THE King Harry at the top of St Stephen's Hill, St Albans, despite an excellent range of drinks and some tasty food, would not be my choice for a convivial evening out.

The prices and the decoration after its recent refit suggest the owners of the free house have the trendier and wealthier end of the market clearly in their sights.

No doubt there is a place for this, and the pub would be ideal for someone driving into the city from Watford or Hemel Hempstead for, say, a theatre trip, who wanted a quick bite first, but I prefer somewhere more straightforward.

I rarely feel strongly about interior decoration, but I found the colour scheme and the choice of furniture rather disconcerting.

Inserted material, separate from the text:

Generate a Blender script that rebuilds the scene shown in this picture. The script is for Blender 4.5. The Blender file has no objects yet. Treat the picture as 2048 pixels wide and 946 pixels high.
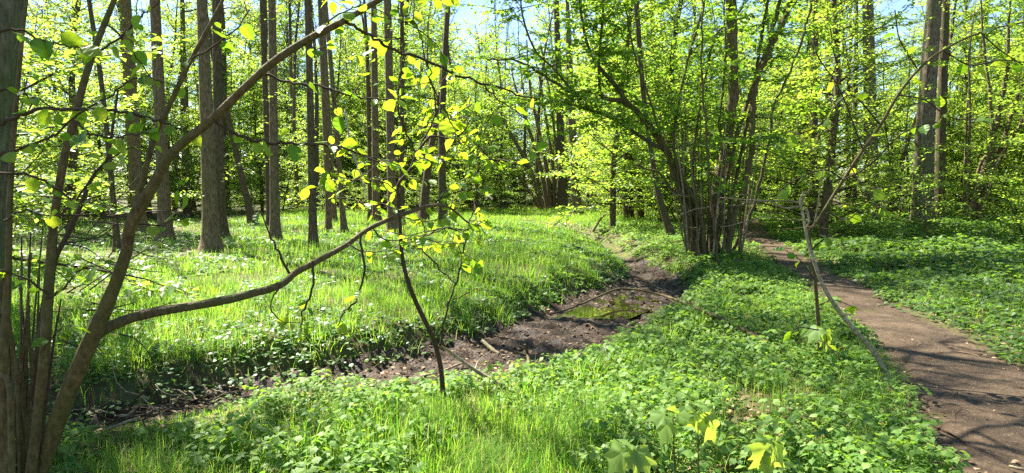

Beige sofas squat incongruously next to traditional wooden tables and chairs, with a few modern steel and fabric modern pieces thrown in for good measure, and the way the wood wall panels and ceiling are painted either red, white, black or green appears haphazard.

I could have sought refuge in the garden, but the ceaseless traffic at this busy road junction hardly makes that an attractive option.

The wine list is as long as your arm, the bottled beer choice includes some Belgian gems, and the draught beer includes Hoegaarden and the superb Czech lager Staropramen, but of the eight hand pumps, only three were working during my visit, one serving cider.

The Bunce's Pigswill had a pleasant nutty taste but seemed rather thin, and I felt the Exmoor Gold didn't do justice to its brewers.

The pub deserves credit, however, for variety only last week it was stocking from the peerless Cumbria brewery Jennings.

At £2.70 a pint for bitter, The King Harry is making a strong bid to be the most expensive pub in St Albans, and while my crayfish penne was very good, at £8.40 for a bowl of pasta, it ought to be.

Overall, if planning a night out, I would go somewhere else.